Calls have increased for the Irish government to scrap the controversial Vehicle Registration Tax (VRT), as the European Union plans a massive shake-up of its car sales and distribution system.
VRT was introduced as a replacement for excise duty in 1993, and adds thousands of pounds to the low pretax prices of cars in Ireland. The government won a special derogation to impose it, and thanks to several increases over the years it has become a major revenue earner, although many experts believe that it is responsible for the relatively low level of car usage in the country.
Speaking about his plans to liberalise car sales throughout the European Union on Tuesday, Competition Commissioner Mario Monti pledged to harmonize pre-tax car prices throughout the EU, and predicted massive changes in the way that cars are sold. He also revealed that the Irish VRT would come under intense scrutiny as the real prices of cars and the true level of taxation is revealed by the levelling of the pre-tax prices.

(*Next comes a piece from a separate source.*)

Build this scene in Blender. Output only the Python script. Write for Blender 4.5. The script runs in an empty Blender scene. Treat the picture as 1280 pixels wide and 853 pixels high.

The government has been roundly condemned over the tax, with opposition party Fine Gael promising changes as part of its tax policy for the next election. Transport Spokesman for the party, Jim Higgins, commented earlier this week that there is little point in the European Union liberalising the car sales system if any advantages for Irish consumers are immediately cancelled out by the punitive VRT levels.
Public Affairs Manager for the Automobile Association, Conor Faughnan, also hit out at the tax, claiming that a monopolistic 'cartel' is operating in the country at the moment: 'But it is not being operated by the car manufacturers, it is being operated by the government'.